┌─ PROVIDED DATA

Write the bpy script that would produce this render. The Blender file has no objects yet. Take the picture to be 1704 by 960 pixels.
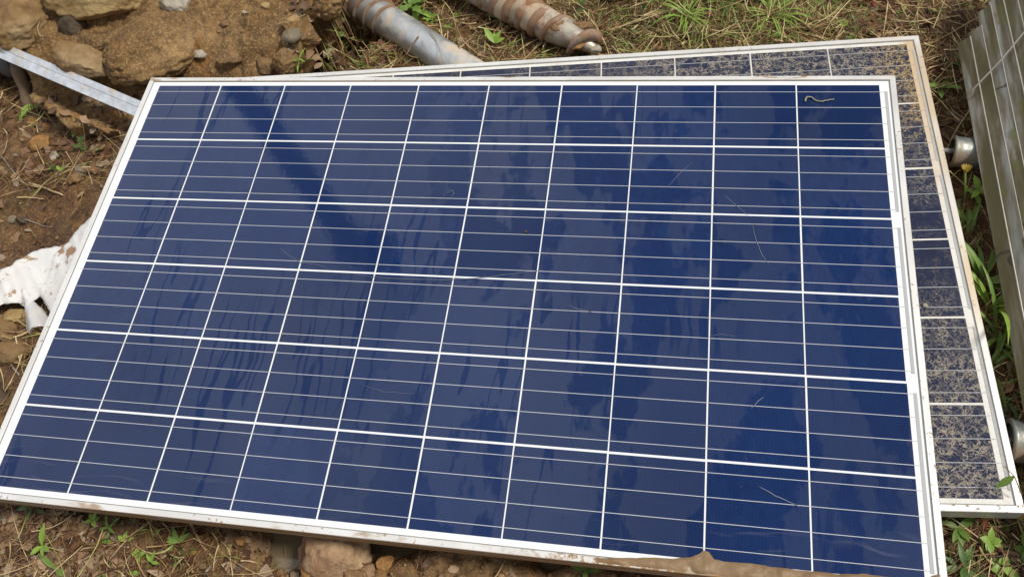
import bpy, math, random
import numpy as np
from mathutils import Vector, Matrix, noise as mn

sc = bpy.context.scene
C = sc.collection
rad = math.radians

# ------------------------------------------------------------------ camera
F, CX, CY = 1394.77, 852.0, 480.0
CP = np.array([0.41536765, -0.73974965, 1.35917591])
RM = np.array([[0.98049008, 0.13038921, -0.1470982],
               [0.04549130, -0.87853117, -0.47551395],
               [-0.19123219, 0.45954502, -0.86732267]])
cam = bpy.data.cameras.new('camera'); co = bpy.data.objects.new('camera', cam); C.objects.link(co)
cam.sensor_width = 36; cam.lens = F / 1704 * 36; cam.clip_end = 300; cam.clip_start = .02
m = Matrix.Identity(4)
for i in range(3):
    m[i][0] = RM[0][i]; m[i][1] = -RM[1][i]; m[i][2] = -RM[2][i]; m[i][3] = CP[i]
co.matrix_world = m
sc.camera = co

# ------------------------------------------------------------------ light
SUN = Vector((0.58, 0.06, 0.80)).normalized()
w = bpy.data.worlds.new('World'); sc.world = w; w.use_nodes = True
nt = w.node_tree; nt.nodes.clear()
o = nt.nodes.new('ShaderNodeOutputWorld'); bg = nt.nodes.new('ShaderNodeBackground')
sky = nt.nodes.new('ShaderNodeTexSky'); sky.sky_type = 'NISHITA'; sky.sun_disc = False
sky.sun_elevation = math.asin(SUN.z); sky.sun_rotation = math.atan2(SUN.x, SUN.y)
sky.dust_density = 3.0; sky.air_density = 1.0
hs = nt.nodes.new('ShaderNodeHueSaturation'); hs.inputs['Saturation'].default_value = .22; hs.inputs['Value'].default_value = 1.0
tc = nt.nodes.new('ShaderNodeTexCoord'); nz = nt.nodes.new('ShaderNodeTexNoise')
nz.inputs['Scale'].default_value = 2.2; nz.inputs['Detail'].default_value = 5; nz.inputs['Roughness'].default_value = .55
mr = nt.nodes.new('ShaderNodeMapRange'); mr.inputs[1].default_value = .35; mr.inputs[2].default_value = .68
mr.inputs[3].default_value = .75; mr.inputs[4].default_value = 1.6
mx = nt.nodes.new('ShaderNodeMix'); mx.data_type = 'RGBA'; mx.blend_type = 'MULTIPLY'; mx.inputs[0].default_value = 1
mg = nt.nodes.new('ShaderNodeMix'); mg.data_type = 'RGBA'; mg.inputs[0].default_value = .55   # overcast veil
mg.inputs[7].default_value = (7.5, 7.6, 7.8, 1)
L = nt.links.new
L(sky.outputs[0], hs.inputs['Color']); L(hs.outputs[0], mg.inputs[6])
L(tc.outputs['Generated'], nz.inputs['Vector']); L(nz.outputs[0], mr.inputs[0])
L(mg.outputs[2], mx.inputs[6]); L(mr.outputs[0], mx.inputs[7]); L(mx.outputs[2], bg.inputs[0]); L(bg.outputs[0], o.inputs[0])
# brighter cloud bank on one side of the sky
dp = nt.nodes.new('ShaderNodeVectorMath'); dp.operation = 'DOT_PRODUCT'; dp.inputs[1].default_value = Vector((-.62, .30, .72)).normalized()
nr = nt.nodes.new('ShaderNodeVectorMath'); nr.operation = 'NORMALIZE'; L(tc.outputs['Generated'], nr.inputs[0]); L(nr.outputs[0], dp.inputs[0])
lb = nt.nodes.new('ShaderNodeMapRange'); lb.interpolation_type = 'SMOOTHSTEP'; lb.inputs[1].default_value = .62; lb.inputs[2].default_value = .97
lb.inputs[3].default_value = .32; lb.inputs[4].default_value = .98; L(dp.outputs['Value'], lb.inputs[0])
m3 = nt.nodes.new('ShaderNodeMix'); m3.data_type = 'RGBA'; m3.blend_type = 'MULTIPLY'; m3.inputs[0].default_value = 1
L(mx.outputs[2], m3.inputs[6]); L(lb.outputs[0], m3.inputs[7]); L(m3.outputs[2], bg.inputs[0])
bg.inputs[1].default_value = .13
sl = bpy.data.lights.new('sun', 'SUN'); sl.energy = 3.0; sl.angle = rad(11); sl.color = (1, .94, .84)
so = bpy.data.objects.new('sun', sl); C.objects.link(so); so.rotation_euler = SUN.to_track_quat('Z', 'Y').to_euler()
so.location = (4, 2, 6)
sc.view_settings.view_transform = 'Standard'; sc.view_settings.look = 'None'
sc.view_settings.gamma = 1; sc.view_settings.use_curve_mapping = False
sc.view_settings.exposure = 0.25
sc.cycles.max_bounces = 6; sc.cycles.diffuse_bounces = 3; sc.cycles.glossy_bounces = 3; sc.cycles.transparent_max_bounces = 8

# ------------------------------------------------------------------ numeric helpers
rng = np.random.default_rng(7)
random.seed(7)

def _h(ix, iy, iz, s):
    n = (ix * 374761393 + iy * 668265263 + iz * 2147483647 + s * 1274126177) & 0xffffffff
    n = ((n ^ (n >> 13)) * 1274126177) & 0xffffffff
    n = ((n ^ (n >> 16)) * 2246822519) & 0xffffffff
    return ((n ^ (n >> 15)) & 0xffffff) / float(0xffffff)

def vn(x, y, z=None, s=0):
    x = np.asarray(x, float); y = np.asarray(y, float); z = np.zeros_like(x) if z is None else np.asarray(z, float)
    ix, iy, iz = (np.floor(a).astype(np.int64) for a in (x, y, z))
    fx, fy, fz = x - ix, y - iy, z - iz
    fx, fy, fz = (a * a * (3 - 2 * a) for a in (fx, fy, fz))
    r = 0
    for a in (0, 1):
        for b in (0, 1):
            for c in (0, 1):
                r = r + _h(ix + a, iy + b, iz + c, s) * (fx if a else 1 - fx) * (fy if b else 1 - fy) * (fz if c else 1 - fz)
    return r * 2 - 1

def fbm(x, y, z=None, f=1., o=4, s=0, g=.5):
    r = 0; a = 1
    for k in range(o):
        r = r + a * vn(np.asarray(x) * f, np.asarray(y) * f, None if z is None else np.asarray(z) * f, s + k * 17); a *= g; f *= 2.03
    return r

def ss(a, b, x):
    t = np.clip((x - a) / (b - a), 0, 1); return t * t * (3 - 2 * t)

def ray(u, v):
    return RM.T @ np.array([(u - CX) / F, (v - CY) / F, 1.0])

def at(u, v, z):
    d = ray(u, v); s = (z - CP[2]) / d[2]; return CP + d * s

def proj(p):
    q = (np.asarray(p) - CP) @ RM.T
    return CX + F * q[..., 0] / q[..., 2], CY + F * q[..., 1] / q[..., 2]

RIM = [at(u, v, -.045 if u > 450 and v < 120 else -.09)[:2] for u, v in [(-420, 40), (-150, 40), (0, 48), (42, 64), (50, 112), (56, 165), (90, 188), (130, 204), (170, 214), (215, 214),
       (290, 200), (420, 150), (488, 116), (502, 98), (513, 76), (509, 60), (530, 44), (553, 16), (560, -30), (590, -140), (560, -330), (-500, -420)]]
RIM = np.array(RIM)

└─

EXERCISE PROMPT — Reproduce the material above from its first line through the line containing "rad = math.radians", both ends included, and skip every picture.

SOLUTION BELOW —
Write the bpy script that would produce this render. The Blender file has no objects yet. Take the picture to be 1704 by 960 pixels.
import bpy, math, random
import numpy as np
from mathutils import Vector, Matrix, noise as mn

sc = bpy.context.scene
C = sc.collection
rad = math.radians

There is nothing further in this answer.